Страница: 15/24
Редко где Лермонтов так глубоко проникал в свою творческую личность, так ясно понимал её и обрисовал столь отчетливо, как в "Молитве" ("Не обвиняй меня, всесильный .") 1829 года. Здесь отступают на второй план возможные переклички с подобными вещами в европейской поэзии. Ощущение и осознании 15-летним(!) автором своего дара слишком подлинны в этом раннем шедевре, воззвания к Богу слишком откровенны и горячи и рождаются на глазах читателя.
Лермонтов уже в этом стихотворении обнаруживает неистребимую противоречивость своей натуры (и человеческой природы вообще). Одной стороной она навеки прикована к "мраку земли могильной", и "дикие волненья" этого мира безраздельно владеют сердцем поэта. Другой стороной она влечется к Богу и знает высшие и вечные ценности.
"Молитва" начинается как покаянное обращение к "всесильному", который может обвинить и покарать за недолжное (за упоение земными страстями):
Не обвиняй меня, всесильный,
И не карай меня, молю, .
А дальше следует цепь придаточных анафорических предложений ("За то, что ."), составляющих первую строфу - период, где поэт перечисляет все свои грехи:
За то, что мрак земли могильный
С её страстями я люблю;
За то, что редко в душу входит
Живых речей твоих струя;
За то, что в заблужденье бродит
Мой ум далеко от тебя;
За то, что лава вдохновенья
Клокочет на груди моей;
За то, что дикие волненья
Мрачат стекло моих очей;
За то, что мир земной мне тесен,
К тебе ж проникнуть я боюсь,
И часто звуком грешных песен
Я, боже, не тебе молюсь [1,I,65].
Но одновременно с покаянной интонацией ощущается в этих строках и чуждая молитве интонация самооправдания. Возникает нарастающее напряжение мольбы - спора, драматизм борьбы, в которой нет победителя и где покаяние всякий раз оборачивается несогласием, утверждением своих пристрастий и прав.
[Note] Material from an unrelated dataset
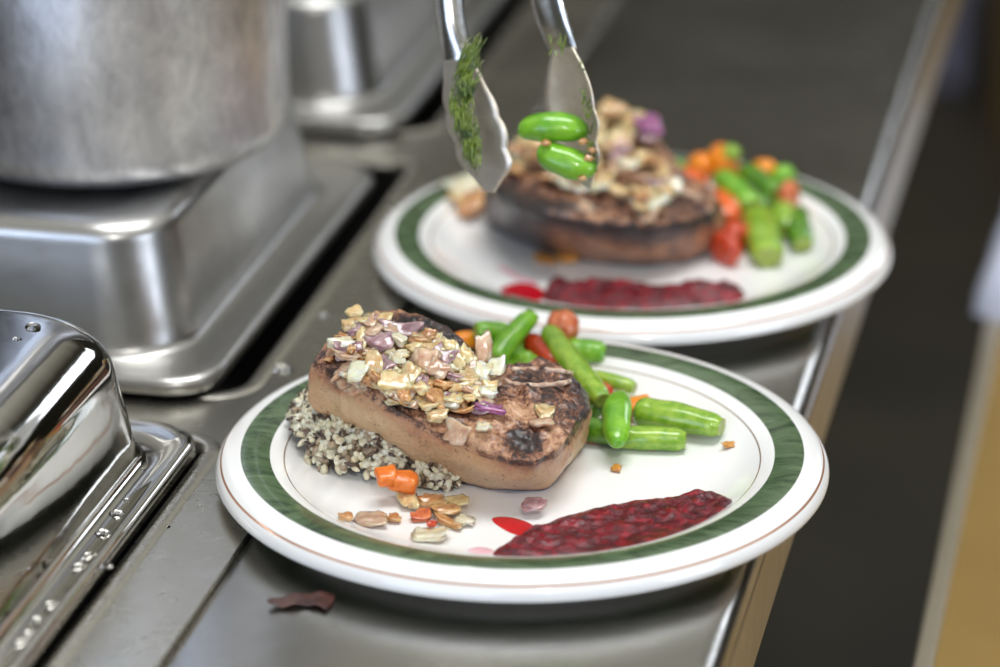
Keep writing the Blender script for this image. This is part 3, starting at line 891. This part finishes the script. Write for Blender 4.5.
def wedge(name, x, y, L, W, th, a, h, kd, lab, cat, pc=PC1, grp=None):
    return dice(kd, name, x, y, L, W, th, a, lab, pc, cat, h, grp, .6)
wedge('carrot_piece', 641, 407, 30, 34, .0040, .1, .0055, 'carrot', 'bright orange yellow carrot wedge tucked behind the large pale bean', 'carrot')
for (x, y, a, lab) in ((616, 471, 1.4, 'tiny golden crumb alone on the white below the upright bean'), (728, 447, .1, 'tiny flat golden crumb near the right inner gold line'), (651, 450, 0, 'golden crumb touching the bean with the browned end'),
                       (593, 443, .2, 'golden brown crumb beside the right tip of the front chop')):
    chip('seed', 'crumb', x, y, 11 if x > 600 else 20, 10, a, PC1, None, .0006, lab, None, th=.0010, tilt=.1, cat='crumb')

# ------------------------------------------------------------------ sauces
def blobmesh(name, outline, pc, H, mat, label, cat, lump=1., ns=200, rings=26, flat=False, grp=None):
    O = resample([Vector((*[float(v) for v in on_plate(x, y, pc)[:2]], 0)) for x, y in outline], ns)
    n = len(O); cen = sum(O, Vector()) / n
    # main axis
    far = max(O, key=lambda p: (p - cen).length); d = (far - cen).normalized()
    ext = [(p - cen).dot(d) for p in O]; lo, hi = min(ext), max(ext)
    V = []; Fc = []
    for j in range(rings + 1):
        t = j / rings
        for k in range(n):
            s = max(lo * .78, min(hi * .78, (O[k] - cen).dot(d)))
            sp = cen + d * s
            p = O[k].lerp(sp, t)
            z = plate_z((Vector((p.x, p.y, 0)) - pc).length)
            env = math.sin(min(1, t * 1.35) * PI / 2) ** .75
            hh_ = H * env
            if not flat:
                c = Vector((p.x, p.y, 0))
                v = noise.voronoi(c * 150)[0][0]
                hh_ *= 1 + lump * (.32 * fbm(c, 70, 3) + .22 * (.4 - v) + .20 * fbm(c, 230, 3))
                if j == 0: p = p + (p - sp).normalized() * .0009 * noise.noise(c * 300)
            V.append((p.x, p.y, z + .0001 + max(0, hh_)))
    for i in range(rings):
        for k in range(n):
            k2 = (k + 1) % n; Fc.append((i * n + k, i * n + k2, (i + 1) * n + k2, (i + 1) * n + k))
    o = mesh(name, V, Fc, M[mat]); return tag(o, label, cat, grp)
def cz(L, ox, oy, s): return [(ox + a / s, oy + b / s) for a, b in L]
s1 = cz([(82, 288), (120, 262), (165, 232), (215, 212), (250, 196), (340, 172), (420, 158), (500, 152), (560, 142), (610, 134), (655, 140), (680, 154), (640, 186), (560, 226), (480, 254), (380, 276), (250, 290), (150, 294)], 460, 440, 2.5)
blobmesh('cranberry_sauce', s1, PC1, .0048, 'sauce', 'glossy dark red cranberry sauce on the nearer plate', 'sauce', 1.3)
blobmesh('red_juice', cz([(80, 198), (100, 192), (140, 196), (180, 212), (190, 232), (160, 240), (130, 234), (95, 215)], 460, 440, 2.5), PC1, .0005, 'juice', 'bright red juice puddle at the left tip of the nearer sauce', 'sauce', flat=True)
blobmesh('pink_juice', cz([(20, 275), (45, 268), (75, 272), (85, 282), (60, 286), (30, 284)], 460, 440, 2.5), PC1, .0002, 'juice_pink', 'faint pink juice stain left of the nearer sauce', 'sauce', flat=True)
s2 = [(543, 300), (548, 284), (556, 280), (566, 292), (585, 287), (602, 283), (625, 289), (650, 294), (675, 292), (690, 285), (700, 281), (712, 290), (732, 288), (745, 294), (738, 301), (700, 306), (650, 310), (600, 309), (565, 305)]
blobmesh('cranberry_sauce', s2, PC2, .0058, 'sauce', 'blurred dark cranberry sauce on the farther plate', 'sauce', 1.3, 140, 18)
blobmesh('red_juice', [(500, 290), (515, 283), (532, 284), (545, 292), (540, 301), (520, 299), (505, 296)], PC2, .0006, 'juice', 'blurred bright red juice left of the farther sauce', 'sauce', flat=True)
blobmesh('pink_juice', [(497, 266), (508, 268), (522, 277), (538, 281), (530, 284), (512, 277)], PC2, .0004, 'juice_pink', 'thin pink juice streak above the red juice on the farther plate', 'sauce', flat=True)

# ------------------------------------------------------------------ back plate food
G3 = 'cooked onion pieces heaped on the farther chop'
LB3 = {'Y': 'blurred golden onion piece heaped on the farther chop', 'W': 'blurred pale onion piece heaped on the farther chop', 'P': 'blurred purple onion piece heaped on the farther chop',
       'R': 'blurred pinkish onion piece heaped on the farther chop', 'B': 'blurred browned onion piece heaped on the farther chop'}
poly2 = [(512, 150), (540, 130), (590, 118), (640, 122), (655, 145), (664, 170), (672, 200), (650, 215), (600, 212), (560, 205), (525, 190), (510, 170)]
cnt = 0
while cnt < 75:
    x, y = rng.uniform(505, 675), rng.uniform(112, 218)
    if not inside(x, y, poly2): continue
    k = rng.choice('YYYYWBBRYP') if y > 135 else rng.choice('YYYBB'); cnt += 1
    chip(KM[k], 'onion_piece', x, y + 4, rng.uniform(15, 28), rng.uniform(12, 20), rng.uniform(0, PI), PC2, bvh2, rng.uniform(0, .009), LB3[k], G3 + {'Y': '', 'W': ', pale', 'B': ', browned', 'R': ', pinkish', 'P': ', purple'}[k], th=.0018, tilt=.3)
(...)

В быстрой смене состояний рождения трагически противостоящее всевышнему "я": из неслиянности двух голосов - покаяния и ропота - растет чувство тревоги; нарушена органическая связь между "я" и богом, которая все же признается животворной:
. редко в душу входит
Живых речей твоих струя (сравните евангельские образы: "вода живая", "вода,текущая в жизнь вечную" и наиболее соответствующее слову Лермонтова - "глаголы вечной жизни").
И все чаще место "живых речей" занимают "заблужденья", душу захлестывают неистовые стихии(клокочущая "лава вдохновенья", "дикие волненья" земных страстей); гордость не дает принять мир таким, каков он есть, а смириться и приблизиться к всесильному - страшно:
Мир земной мне тесен,
К тебе ж проникнуть я боюсь,
потому что это означает отказ от своего пусть грешного, но исполненного неистребимой жажды жизни "я"; и, наконец, неожиданное вторжение в обращение к творцу - молитвы к неведомому, не - богу:
Я боже, не тебе молюсь.
Моление о прощении все более заглушается интонацией оправдания своих страстей и заблуждений, выступающих как самостоятельные воле героя силы, а в подтексте - недоумение перед лицом Творца, наделившего его всем этим, которое во второй строфе оборачивается упрёком ему.
Вторая строфа не только продолжает, но во многом противостоит первой: просительно-молитвенная интонация сменяется вызывающе-императивной ("не обвиняй . не карай . но угаси . преобрати . останови"). Если в первой строфе герой молит не обвинять и не карать, то во 2-ой строфе, бросая вызов всесильному, герой говорит с ним как равный, предлагая ему явить своё всесилие (почти все глаголы выражают энергичное побуждение к действию), сам же словно отказывается одолевать
собственные страсти:
Но угаси сей чудный пламень,
Всесожигающий костер,
Преобрати мне сердце в камень,
Останови голодный взор;
От страшной жажды песнопенья
Пускай, творец, освобожусь,
Тогда на тесный путь спасенья
К тебе я снова обращусь [1,I,65].
То состояние, которое в 1-ой строфе ощущалось лирическим героем как греховное, как неодолимая слабость, во 2-ой строфе оказывается могучей и сверхчеловеческой силой: "дикие волненья" оборачиваются "чудным пламенем" и в этом чудном пламени "всесожигающего костра" мерцает отблеск того, кого чуть позже Лермонтов назовёт "мой Демон" ( ср. в одноименном стихотворении "луч чудесного огня", 1830-31 г.).
Самой логикой конфликта Творцу парадоксально представлена здесь уже не животворная, а умертвляющая роль ("угаси . чудный пламень", "преобрати . сердце в камень").